Aim of the task:
Word for word, print each line of the listing below; pictures stay out.

***** Supplied records *****

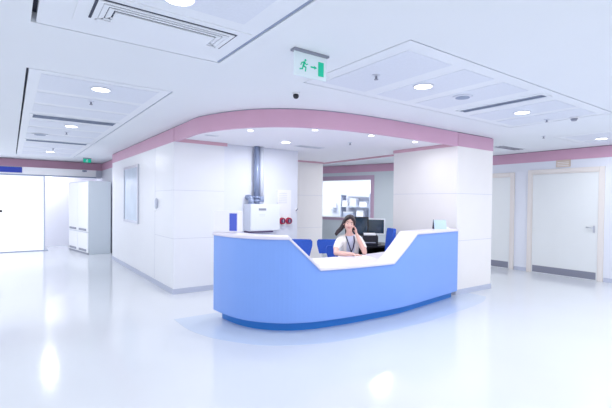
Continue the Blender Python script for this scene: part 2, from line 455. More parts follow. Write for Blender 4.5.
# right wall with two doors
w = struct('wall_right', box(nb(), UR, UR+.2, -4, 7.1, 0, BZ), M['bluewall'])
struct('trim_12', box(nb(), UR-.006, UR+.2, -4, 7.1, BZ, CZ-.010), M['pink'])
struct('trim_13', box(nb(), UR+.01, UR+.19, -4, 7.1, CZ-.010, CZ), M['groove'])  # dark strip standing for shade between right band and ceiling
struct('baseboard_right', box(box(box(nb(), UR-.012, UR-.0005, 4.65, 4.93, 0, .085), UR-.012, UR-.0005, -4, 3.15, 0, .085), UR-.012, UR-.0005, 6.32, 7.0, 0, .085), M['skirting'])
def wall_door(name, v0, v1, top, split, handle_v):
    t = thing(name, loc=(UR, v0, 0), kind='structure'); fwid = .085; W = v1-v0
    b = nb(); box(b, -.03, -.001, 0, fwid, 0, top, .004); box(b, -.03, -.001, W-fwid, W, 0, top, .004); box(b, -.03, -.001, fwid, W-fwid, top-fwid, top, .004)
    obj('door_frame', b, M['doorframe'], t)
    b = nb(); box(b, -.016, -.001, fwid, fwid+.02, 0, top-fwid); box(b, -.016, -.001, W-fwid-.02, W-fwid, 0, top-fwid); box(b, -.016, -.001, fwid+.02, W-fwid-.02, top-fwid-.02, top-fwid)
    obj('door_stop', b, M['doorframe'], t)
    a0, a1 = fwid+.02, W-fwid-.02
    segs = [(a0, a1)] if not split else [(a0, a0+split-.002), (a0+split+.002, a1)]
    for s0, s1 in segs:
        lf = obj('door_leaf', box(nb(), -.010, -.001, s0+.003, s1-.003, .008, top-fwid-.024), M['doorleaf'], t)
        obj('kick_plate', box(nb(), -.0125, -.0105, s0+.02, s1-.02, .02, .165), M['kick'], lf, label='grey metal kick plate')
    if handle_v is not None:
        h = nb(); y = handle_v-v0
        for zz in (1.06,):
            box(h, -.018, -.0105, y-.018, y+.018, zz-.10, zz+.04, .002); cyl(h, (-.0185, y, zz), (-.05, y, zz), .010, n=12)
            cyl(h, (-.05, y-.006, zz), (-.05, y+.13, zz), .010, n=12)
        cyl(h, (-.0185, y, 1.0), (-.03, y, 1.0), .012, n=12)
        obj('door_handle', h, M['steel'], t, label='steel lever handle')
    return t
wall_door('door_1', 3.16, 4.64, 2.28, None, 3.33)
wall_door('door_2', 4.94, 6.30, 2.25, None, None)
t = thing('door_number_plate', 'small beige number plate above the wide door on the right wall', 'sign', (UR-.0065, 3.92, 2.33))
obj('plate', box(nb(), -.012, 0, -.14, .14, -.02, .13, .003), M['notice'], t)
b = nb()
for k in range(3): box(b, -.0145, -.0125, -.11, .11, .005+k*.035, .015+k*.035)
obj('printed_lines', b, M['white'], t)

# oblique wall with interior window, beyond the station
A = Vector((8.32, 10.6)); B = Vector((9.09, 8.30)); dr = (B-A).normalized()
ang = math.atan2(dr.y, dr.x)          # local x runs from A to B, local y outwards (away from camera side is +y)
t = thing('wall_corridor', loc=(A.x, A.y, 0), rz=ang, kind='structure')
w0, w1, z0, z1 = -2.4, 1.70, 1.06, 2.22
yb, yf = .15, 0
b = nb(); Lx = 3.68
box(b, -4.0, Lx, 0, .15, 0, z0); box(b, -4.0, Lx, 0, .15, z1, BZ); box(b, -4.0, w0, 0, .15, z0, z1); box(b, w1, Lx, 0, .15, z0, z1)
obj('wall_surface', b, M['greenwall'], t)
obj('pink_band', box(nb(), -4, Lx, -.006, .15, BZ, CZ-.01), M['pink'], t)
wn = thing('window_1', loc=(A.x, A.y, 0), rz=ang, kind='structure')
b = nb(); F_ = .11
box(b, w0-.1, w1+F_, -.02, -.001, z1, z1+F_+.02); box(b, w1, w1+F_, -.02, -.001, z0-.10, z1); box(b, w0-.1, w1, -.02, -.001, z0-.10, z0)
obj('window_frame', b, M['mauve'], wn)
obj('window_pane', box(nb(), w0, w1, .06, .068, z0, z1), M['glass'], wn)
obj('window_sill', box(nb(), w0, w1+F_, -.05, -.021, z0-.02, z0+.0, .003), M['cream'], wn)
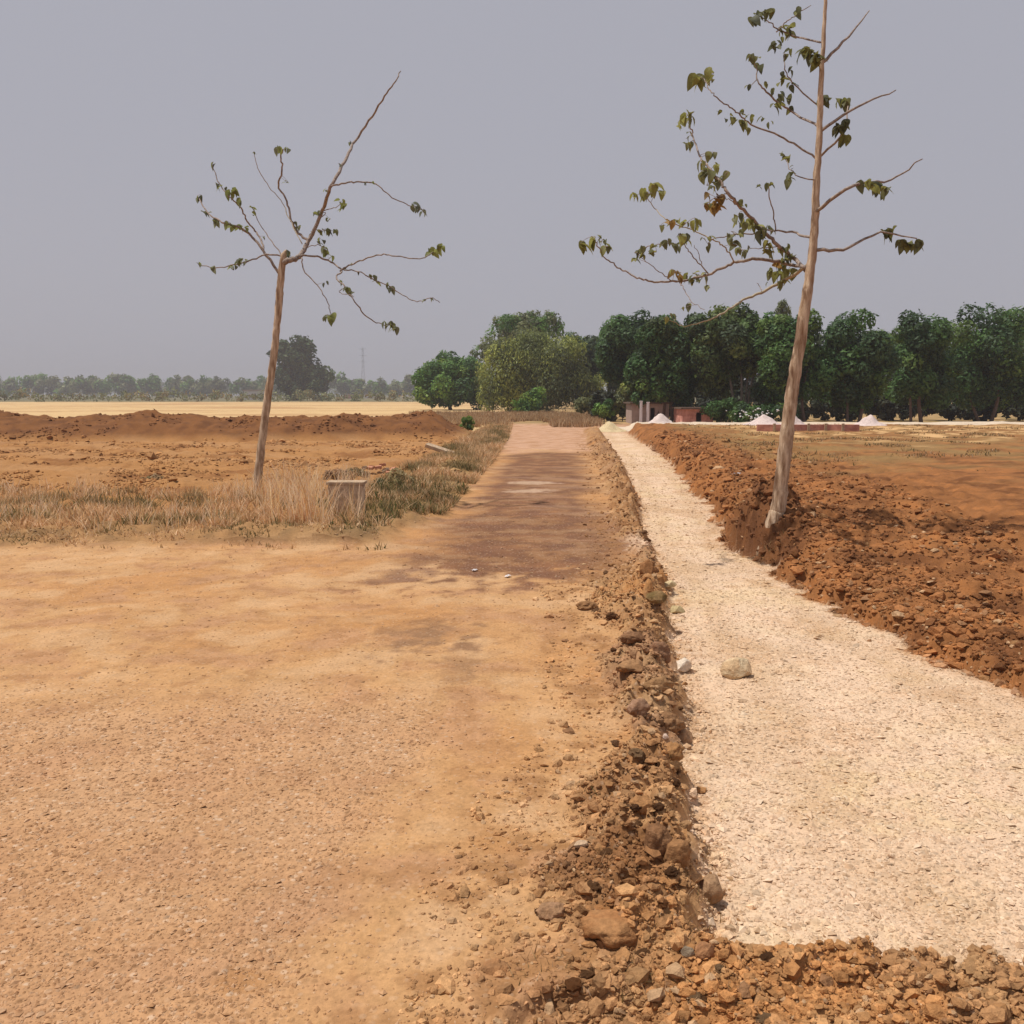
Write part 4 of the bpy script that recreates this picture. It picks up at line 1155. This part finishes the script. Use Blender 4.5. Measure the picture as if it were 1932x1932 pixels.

*****

Output of the exercise:
Continue the Blender Python script for this scene: part 2, from line 455. More parts follow. Write for Blender 4.5.
# right wall with two doors
w = struct('wall_right', box(nb(), UR, UR+.2, -4, 7.1, 0, BZ), M['bluewall'])
struct('trim_12', box(nb(), UR-.006, UR+.2, -4, 7.1, BZ, CZ-.010), M['pink'])
struct('trim_13', box(nb(), UR+.01, UR+.19, -4, 7.1, CZ-.010, CZ), M['groove'])  # dark strip standing for shade between right band and ceiling
struct('baseboard_right', box(box(box(nb(), UR-.012, UR-.0005, 4.65, 4.93, 0, .085), UR-.012, UR-.0005, -4, 3.15, 0, .085), UR-.012, UR-.0005, 6.32, 7.0, 0, .085), M['skirting'])
def wall_door(name, v0, v1, top, split, handle_v):
    t = thing(name, loc=(UR, v0, 0), kind='structure'); fwid = .085; W = v1-v0
    b = nb(); box(b, -.03, -.001, 0, fwid, 0, top, .004); box(b, -.03, -.001, W-fwid, W, 0, top, .004); box(b, -.03, -.001, fwid, W-fwid, top-fwid, top, .004)
    obj('door_frame', b, M['doorframe'], t)
    b = nb(); box(b, -.016, -.001, fwid, fwid+.02, 0, top-fwid); box(b, -.016, -.001, W-fwid-.02, W-fwid, 0, top-fwid); box(b, -.016, -.001, fwid+.02, W-fwid-.02, top-fwid-.02, top-fwid)
    obj('door_stop', b, M['doorframe'], t)
    a0, a1 = fwid+.02, W-fwid-.02
    segs = [(a0, a1)] if not split else [(a0, a0+split-.002), (a0+split+.002, a1)]
    for s0, s1 in segs:
        lf = obj('door_leaf', box(nb(), -.010, -.001, s0+.003, s1-.003, .008, top-fwid-.024), M['doorleaf'], t)
        obj('kick_plate', box(nb(), -.0125, -.0105, s0+.02, s1-.02, .02, .165), M['kick'], lf, label='grey metal kick plate')
    if handle_v is not None:
        h = nb(); y = handle_v-v0
        for zz in (1.06,):
            box(h, -.018, -.0105, y-.018, y+.018, zz-.10, zz+.04, .002); cyl(h, (-.0185, y, zz), (-.05, y, zz), .010, n=12)
            cyl(h, (-.05, y-.006, zz), (-.05, y+.13, zz), .010, n=12)
        cyl(h, (-.0185, y, 1.0), (-.03, y, 1.0), .012, n=12)
        obj('door_handle', h, M['steel'], t, label='steel lever handle')
    return t
wall_door('door_1', 3.16, 4.64, 2.28, None, 3.33)
wall_door('door_2', 4.94, 6.30, 2.25, None, None)
t = thing('door_number_plate', 'small beige number plate above the wide door on the right wall', 'sign', (UR-.0065, 3.92, 2.33))
obj('plate', box(nb(), -.012, 0, -.14, .14, -.02, .13, .003), M['notice'], t)
b = nb()
for k in range(3): box(b, -.0145, -.0125, -.11, .11, .005+k*.035, .015+k*.035)
obj('printed_lines', b, M['white'], t)

# oblique wall with interior window, beyond the station
A = Vector((8.32, 10.6)); B = Vector((9.09, 8.30)); dr = (B-A).normalized()
ang = math.atan2(dr.y, dr.x)          # local x runs from A to B, local y outwards (away from camera side is +y)
t = thing('wall_corridor', loc=(A.x, A.y, 0), rz=ang, kind='structure')
w0, w1, z0, z1 = -2.4, 1.70, 1.06, 2.22
yb, yf = .15, 0
b = nb(); Lx = 3.68
box(b, -4.0, Lx, 0, .15, 0, z0); box(b, -4.0, Lx, 0, .15, z1, BZ); box(b, -4.0, w0, 0, .15, z0, z1); box(b, w1, Lx, 0, .15, z0, z1)
obj('wall_surface', b, M['greenwall'], t)
obj('pink_band', box(nb(), -4, Lx, -.006, .15, BZ, CZ-.01), M['pink'], t)
wn = thing('window_1', loc=(A.x, A.y, 0), rz=ang, kind='structure')
b = nb(); F_ = .11
box(b, w0-.1, w1+F_, -.02, -.001, z1, z1+F_+.02); box(b, w1, w1+F_, -.02, -.001, z0-.10, z1); box(b, w0-.1, w1, -.02, -.001, z0-.10, z0)
obj('window_frame', b, M['mauve'], wn)
obj('window_pane', box(nb(), w0, w1, .06, .068, z0, z1), M['glass'], wn)
obj('window_sill', box(nb(), w0, w1+F_, -.05, -.021, z0-.02, z0+.0, .003), M['cream'], wn)
Write part 4 of the bpy script that recreates this picture. It picks up at line 1155. This part finishes the script. Use Blender 4.5. Measure the picture as if it were 1932x1932 pixels.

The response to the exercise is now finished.